La posverdad es, según la definición del Real Academia Española, la “distorsión deliberada de una realidad, que manipula creencias y emociones con el fin de influir en la opinión pública y en actitudes sociales”.
Si bien existen muchísimos ejemplos de posverdad en las «verdades» de Enrique Vargas Peña, la de los últimos días, relacionada con la Fiscal General del Estado, no solo son alevosas, sino que, en algún punto, son desesperadas, y se nota.
Los medios de prensa, y las redes sociales de usuarios que muchas veces sirven de cámaras de eco, solo dimensionan ciertas afirmaciones posfácticas si ningún tipo de refutación. Dicho de otro modo, Vargas Peña emplea los métodos de la posverdad, ignorando todo tipo de controles de veracidad sobre los hechos y, quien se atreva a marcarle estas situaciones, inmediatamente es desestimado por prejuicios ideológicos.
Por una norma implícita que ha regido al periodismo a lo largo de su historia, los medios están obligados a la imparcialidad, es decir, debe existir una ausencia absoluta de inclinación en favor o en contra de la persona sobre la que se informa.
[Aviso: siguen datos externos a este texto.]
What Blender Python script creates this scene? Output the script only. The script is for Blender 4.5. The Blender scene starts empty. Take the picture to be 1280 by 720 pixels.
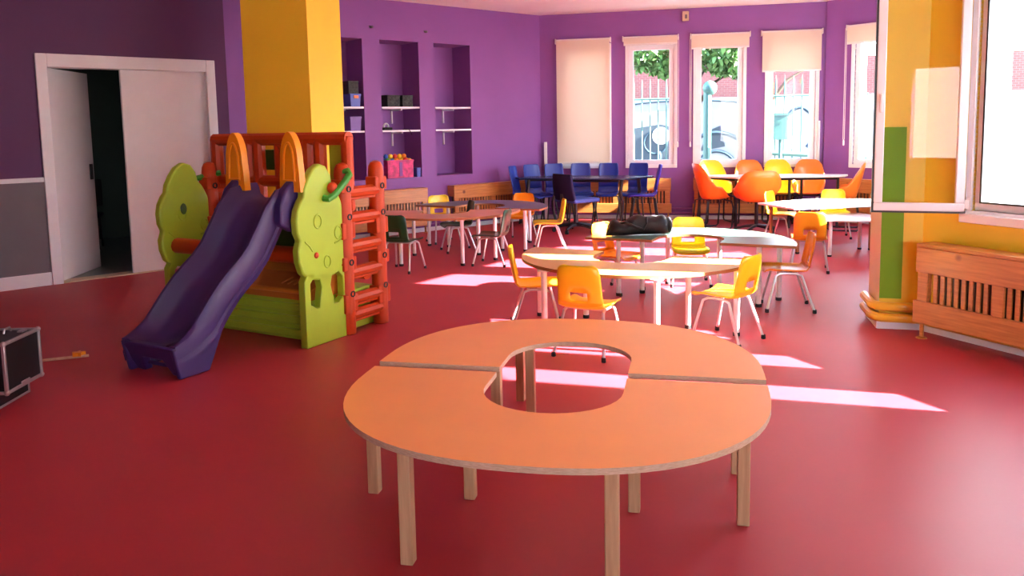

Ninguno de estos requisitos se están cumpliendo en la «batalla» de Vargas Peña contra la Fiscal General del Estado; hasta el momento ninguna de las afirmaciones realizadas ha sido avalada por documentos, incluso, la mayoría de las afirmaciones del periodista han sido desmentida por los autores.
Vivimos tiempos complejos, en una sociedad frágil que se mueve en un terreno resbaladizo, hoy más que nunca, quienes tienen el poder de un «micrófono» deben ser responsables si no quieren ser parte del desmadre que se encuentra a la vuelta de la esquina.